AIM: Transcribe every line exactly and omit anything that is a picture.

GIVEN DATA:

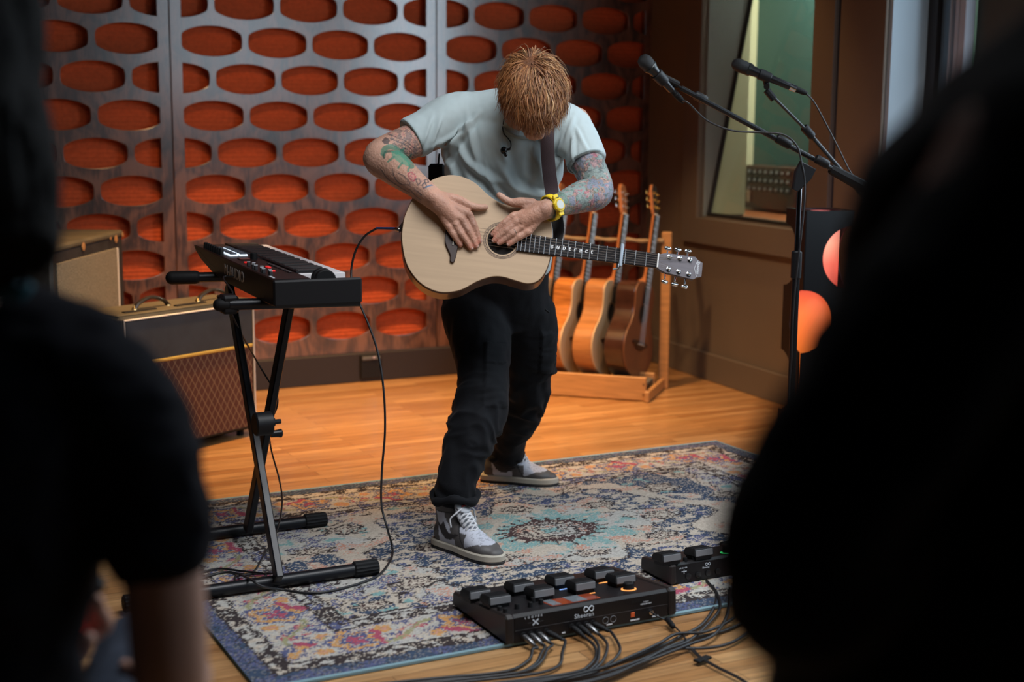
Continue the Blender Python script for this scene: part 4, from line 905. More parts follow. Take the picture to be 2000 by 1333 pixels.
# small pedal
sA = PUV(1303, 1106, .062); sB = PUV(1370, 1091, .062)
t2, top2, ty, tz = pedal('small black loop pedal with two foot switches behind the right end of the long pedal', 2.190, 2.50, 3.262, 3.412, .062, .040, [(sA[0], sA[1]), (sA[0]+.115, sA[1]+.004)])
va = 3.262; t = t2
g = G(); g.box(UV(2.345, va-.0006, .040), (.262, .0016, .055), (E1, E2, EZ)); g.build('rear_panel', PANEL, t)
for k, (du, mt) in enumerate(((.045, 0), (.075, 0), (.105, 0))):
    g = G(); g.lathe(top2(2.21+du, 3.277), tz, [(0, .0066), (.012, .006), (.013, .004)], 12); g.build('small_knob', BLKR, t)
for u, mt in ((2.228, M('green_led', (.05, .5, .1), .5, emit=((.05, 1, .25), 1.2))), (2.297, M('orange_glow', (.5, .2, .05), .5)), (2.286, M('green_led', (.05, .5, .1), .5))):
    g = G(); g.box(top2(u, 3.275, .002), (.008, .005, .003), (E1, ty, tz)); g.build('status_light', mt, t)
g = G(); q = top2(2.425, 3.30); g.lathe(q, tz, [(0, .024), (.0025, .024), (.003, .018)], 28); g.build('glowing_ring', M('green_led', (.05, .5, .1), .5), t)
g = G(); g.lathe(q, tz, [(0, .018), (.02, .016), (.022, .013)], 24); g.build('encoder_knob', BLKR, t)
ulet('LOOPER', 2.222, .056, .0055, 1.0, 1.6); ulet('Sheeran', 2.305, .046, .0075, 1.0)
g = G(); g.box(rear(2.240, .047, .001), (.018, .0004, .0018), (E1, E2, EZ)); g.box(rear(2.240, .047, .001), (.0018, .0004, .012), (E1, E2, EZ)); g.build('cross_emblem', PR, t)
a = np.linspace(0, 2*np.pi, 40, endpoint=False); cen = rear(2.324, .058, .001)
g = G(); g.tube([cen+E1*(.0085*math.cos(q)/(1+math.sin(q)**2))+EZ*(.011*math.sin(q)*math.cos(q)/(1+math.sin(q)**2)) for q in a], .0008, 6, closed=True); g.build('loop_emblem', PR, t)
for u in (2.255, 2.29, 2.325, 2.36):
    g = G(); g.lathe(rear(u, .030), -E2, [(0, .009), (.004, .009), (.005, .006)], 14); g.build('jack_socket', M('socket_dark', (.03, .03, .032), .35, .5), t)
# ================================================================ CABLES ON THE FLOOR
va = 3.052; JU = [1.600, 1.622, 1.644, 1.668, 1.745, 1.765, 1.788, 1.808]
FLP = [[(1027, 1253), (1040, 1269), (1034, 1288), (1003, 1308), (953, 1317), (860, 1325), (740, 1337)], [(1046, 1254), (1057, 1276), (1046, 1297), (1015, 1314), (953, 1322), (860, 1330), (740, 1344)],
 [(1063, 1250), (1069, 1269), (1058, 1291), (1034, 1309), (984, 1319), (860, 1333), (740, 1350)], [(1088, 1248), (1098, 1276), (1094, 1297), (1071, 1311), (1015, 1321), (870, 1337), (740, 1356)],
 [(1145, 1238), (1161, 1263), (1164, 1282), (1151, 1300), (1127, 1313), (1046, 1326), (880, 1345)], [(1159, 1238), (1169, 1263), (1168, 1288), (1158, 1304), (1133, 1317), (1050, 1330), (880, 1350)],
 [(1179, 1240), (1186, 1260), (1180, 1286), (1164, 1305), (1139, 1320), (1055, 1334), (880, 1356)], [(1205, 1248), (1211, 1266), (1203, 1285), (1185, 1299), (1155, 1316), (1065, 1335), (880, 1362)]]
where = ['first jack from the left end', 'second jack from the left end', 'third jack from the left end', 'fourth jack from the left end', 'first middle jack', 'second middle jack', 'third middle jack', 'last middle jack, beside the round sockets,']
for k, (u, P) in enumerate(zip(JU, FLP)):
    th = thing('audio_cable', 'black audio cable in the %s of the long pedal' % where[k], 'cable', rear(u, .005), 'audio cables plugged into the long pedal')
    s0 = rear(u, .030); dirn = nrm(-E2*.9-EZ*.22+E1*(.16 if k not in (3, 7) else .45))
    pl_ = G(); pl_.lathe(s0, dirn, [(.003, .0045), (.008, .0045), (.009, .0078), (.034, .0074), (.036, .0060), (.052, .0045)], 14)
    pl_.build('jack_plug', M('plug_grey', (.16, .16, .165), .3, .8) if k in (0, 1, 2, 6) else BLKR, th)
    pts = [s0+dirn*.048, s0+dirn*.062]+[PZ(x, y, max(.006, .022-.006*i)+.0012*k) for i, (x, y) in enumerate(P)][0 if False else 1:]
    g = G(); g.tube(pts, .0040, 8, 8); g.build('cable_lead', CAB, th, 60)
BUN = [[(1393, 1145), (1398, 1170), (1390, 1195), (1368, 1223), (1334, 1241), (1303, 1257), (1263, 1275), (1201, 1297), (1139, 1313), (1046, 1327), (860, 1350)],
 [(1380, 1135), (1400, 1160), (1405, 1190), (1380, 1222), (1343, 1254), (1294, 1272), (1232, 1303), (1139, 1333), (1000, 1350)], [(1440, 1180), (1436, 1205), (1380, 1234), (1322, 1239), (1288, 1257), (1232, 1283), (1170, 1307), (1046, 1335), (900, 1350)],
 [(1475, 1205), (1418, 1232), (1356, 1247), (1309, 1263), (1263, 1285), (1201, 1308), (1108, 1331), (950, 1350)], [(1480, 1222), (1433, 1254), (1387, 1266), (1325, 1269), (1278, 1286), (1216, 1313), (1139, 1336), (1000, 1352)],
 [(1425, 1150), (1420, 1200), (1395, 1240), (1350, 1258), (1300, 1278), (1240, 1300), (1190, 1322), (1100, 1345)]]
wb = ['hugging the pedals most closely', 'leaving beside the small pedal', 'passing under the tied cord', 'swinging in from the far right', 'lowest of the bundle, widest curve', 'under the dark figure at right']
for k, P in enumerate(BUN):
    pts = [PZ(x, y, .0065+.0065*(k % 3)) for x, y in P]
    cable('audio_cable', 'black floor cable in the bundle below the pedals, '+wb[k], 'cable', pts, .0043, CAB, 'bundled audio cables on the bare floor in front of the rug')
P = [(1310, 1218), (1335, 1243), (1348, 1266), (1366, 1285), (1400, 1305), (1440, 1325), (1470, 1345)]
th = thing('power_cord', 'thin black power cord with ferrite bead running from the long pedal to lower right', 'cable', rear(1.99, .005))
s0 = rear(1.99, .032); pts = [s0-E2*.008, s0-E2*.03+E1*.004-EZ*.004]+[PZ(x, y, .012) for x, y in P]
g = G(); g.tube(pts, .0024, 8, 8); g.build('cord', CAB, th, 60)
g = G(); g.tube([p+A3(.004, .002, .001) for p in pts[4:]], .0024, 8, 8); g.build('cord', CAB, th, 60)
g = G(); a, b = PZ(1304, 1211, .02), PZ(1314, 1224, .016); d = nrm(b-a); g.caps([a, b], .0078, 12, 0); g.build('ferrite_bead', BLKR, th)
g = G(); g.box(PZ(1372, 1288, .012), (.05, .02, .006), (nrm(E1+.25*E2), nrm(E2-.25*E1), EZ), .001); g.build('cable_tie', BLKR, th)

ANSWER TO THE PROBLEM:
Continue the Blender Python script for this scene: part 4, from line 905. More parts follow. Take the picture to be 2000 by 1333 pixels.
# small pedal
sA = PUV(1303, 1106, .062); sB = PUV(1370, 1091, .062)
t2, top2, ty, tz = pedal('small black loop pedal with two foot switches behind the right end of the long pedal', 2.190, 2.50, 3.262, 3.412, .062, .040, [(sA[0], sA[1]), (sA[0]+.115, sA[1]+.004)])
va = 3.262; t = t2
g = G(); g.box(UV(2.345, va-.0006, .040), (.262, .0016, .055), (E1, E2, EZ)); g.build('rear_panel', PANEL, t)
for k, (du, mt) in enumerate(((.045, 0), (.075, 0), (.105, 0))):
    g = G(); g.lathe(top2(2.21+du, 3.277), tz, [(0, .0066), (.012, .006), (.013, .004)], 12); g.build('small_knob', BLKR, t)
for u, mt in ((2.228, M('green_led', (.05, .5, .1), .5, emit=((.05, 1, .25), 1.2))), (2.297, M('orange_glow', (.5, .2, .05), .5)), (2.286, M('green_led', (.05, .5, .1), .5))):
    g = G(); g.box(top2(u, 3.275, .002), (.008, .005, .003), (E1, ty, tz)); g.build('status_light', mt, t)
g = G(); q = top2(2.425, 3.30); g.lathe(q, tz, [(0, .024), (.0025, .024), (.003, .018)], 28); g.build('glowing_ring', M('green_led', (.05, .5, .1), .5), t)
g = G(); g.lathe(q, tz, [(0, .018), (.02, .016), (.022, .013)], 24); g.build('encoder_knob', BLKR, t)
ulet('LOOPER', 2.222, .056, .0055, 1.0, 1.6); ulet('Sheeran', 2.305, .046, .0075, 1.0)
g = G(); g.box(rear(2.240, .047, .001), (.018, .0004, .0018), (E1, E2, EZ)); g.box(rear(2.240, .047, .001), (.0018, .0004, .012), (E1, E2, EZ)); g.build('cross_emblem', PR, t)
a = np.linspace(0, 2*np.pi, 40, endpoint=False); cen = rear(2.324, .058, .001)
g = G(); g.tube([cen+E1*(.0085*math.cos(q)/(1+math.sin(q)**2))+EZ*(.011*math.sin(q)*math.cos(q)/(1+math.sin(q)**2)) for q in a], .0008, 6, closed=True); g.build('loop_emblem', PR, t)
for u in (2.255, 2.29, 2.325, 2.36):
    g = G(); g.lathe(rear(u, .030), -E2, [(0, .009), (.004, .009), (.005, .006)], 14); g.build('jack_socket', M('socket_dark', (.03, .03, .032), .35, .5), t)
# ================================================================ CABLES ON THE FLOOR
va = 3.052; JU = [1.600, 1.622, 1.644, 1.668, 1.745, 1.765, 1.788, 1.808]
FLP = [[(1027, 1253), (1040, 1269), (1034, 1288), (1003, 1308), (953, 1317), (860, 1325), (740, 1337)], [(1046, 1254), (1057, 1276), (1046, 1297), (1015, 1314), (953, 1322), (860, 1330), (740, 1344)],
 [(1063, 1250), (1069, 1269), (1058, 1291), (1034, 1309), (984, 1319), (860, 1333), (740, 1350)], [(1088, 1248), (1098, 1276), (1094, 1297), (1071, 1311), (1015, 1321), (870, 1337), (740, 1356)],
 [(1145, 1238), (1161, 1263), (1164, 1282), (1151, 1300), (1127, 1313), (1046, 1326), (880, 1345)], [(1159, 1238), (1169, 1263), (1168, 1288), (1158, 1304), (1133, 1317), (1050, 1330), (880, 1350)],
 [(1179, 1240), (1186, 1260), (1180, 1286), (1164, 1305), (1139, 1320), (1055, 1334), (880, 1356)], [(1205, 1248), (1211, 1266), (1203, 1285), (1185, 1299), (1155, 1316), (1065, 1335), (880, 1362)]]
where = ['first jack from the left end', 'second jack from the left end', 'third jack from the left end', 'fourth jack from the left end', 'first middle jack', 'second middle jack', 'third middle jack', 'last middle jack, beside the round sockets,']
for k, (u, P) in enumerate(zip(JU, FLP)):
    th = thing('audio_cable', 'black audio cable in the %s of the long pedal' % where[k], 'cable', rear(u, .005), 'audio cables plugged into the long pedal')
    s0 = rear(u, .030); dirn = nrm(-E2*.9-EZ*.22+E1*(.16 if k not in (3, 7) else .45))
    pl_ = G(); pl_.lathe(s0, dirn, [(.003, .0045), (.008, .0045), (.009, .0078), (.034, .0074), (.036, .0060), (.052, .0045)], 14)
    pl_.build('jack_plug', M('plug_grey', (.16, .16, .165), .3, .8) if k in (0, 1, 2, 6) else BLKR, th)
    pts = [s0+dirn*.048, s0+dirn*.062]+[PZ(x, y, max(.006, .022-.006*i)+.0012*k) for i, (x, y) in enumerate(P)][0 if False else 1:]
    g = G(); g.tube(pts, .0040, 8, 8); g.build('cable_lead', CAB, th, 60)
BUN = [[(1393, 1145), (1398, 1170), (1390, 1195), (1368, 1223), (1334, 1241), (1303, 1257), (1263, 1275), (1201, 1297), (1139, 1313), (1046, 1327), (860, 1350)],
 [(1380, 1135), (1400, 1160), (1405, 1190), (1380, 1222), (1343, 1254), (1294, 1272), (1232, 1303), (1139, 1333), (1000, 1350)], [(1440, 1180), (1436, 1205), (1380, 1234), (1322, 1239), (1288, 1257), (1232, 1283), (1170, 1307), (1046, 1335), (900, 1350)],
 [(1475, 1205), (1418, 1232), (1356, 1247), (1309, 1263), (1263, 1285), (1201, 1308), (1108, 1331), (950, 1350)], [(1480, 1222), (1433, 1254), (1387, 1266), (1325, 1269), (1278, 1286), (1216, 1313), (1139, 1336), (1000, 1352)],
 [(1425, 1150), (1420, 1200), (1395, 1240), (1350, 1258), (1300, 1278), (1240, 1300), (1190, 1322), (1100, 1345)]]
wb = ['hugging the pedals most closely', 'leaving beside the small pedal', 'passing under the tied cord', 'swinging in from the far right', 'lowest of the bundle, widest curve', 'under the dark figure at right']
for k, P in enumerate(BUN):
    pts = [PZ(x, y, .0065+.0065*(k % 3)) for x, y in P]
    cable('audio_cable', 'black floor cable in the bundle below the pedals, '+wb[k], 'cable', pts, .0043, CAB, 'bundled audio cables on the bare floor in front of the rug')
P = [(1310, 1218), (1335, 1243), (1348, 1266), (1366, 1285), (1400, 1305), (1440, 1325), (1470, 1345)]
th = thing('power_cord', 'thin black power cord with ferrite bead running from the long pedal to lower right', 'cable', rear(1.99, .005))
s0 = rear(1.99, .032); pts = [s0-E2*.008, s0-E2*.03+E1*.004-EZ*.004]+[PZ(x, y, .012) for x, y in P]
g = G(); g.tube(pts, .0024, 8, 8); g.build('cord', CAB, th, 60)
g = G(); g.tube([p+A3(.004, .002, .001) for p in pts[4:]], .0024, 8, 8); g.build('cord', CAB, th, 60)
g = G(); a, b = PZ(1304, 1211, .02), PZ(1314, 1224, .016); d = nrm(b-a); g.caps([a, b], .0078, 12, 0); g.build('ferrite_bead', BLKR, th)
g = G(); g.box(PZ(1372, 1288, .012), (.05, .02, .006), (nrm(E1+.25*E2), nrm(E2-.25*E1), EZ), .001); g.build('cable_tie', BLKR, th)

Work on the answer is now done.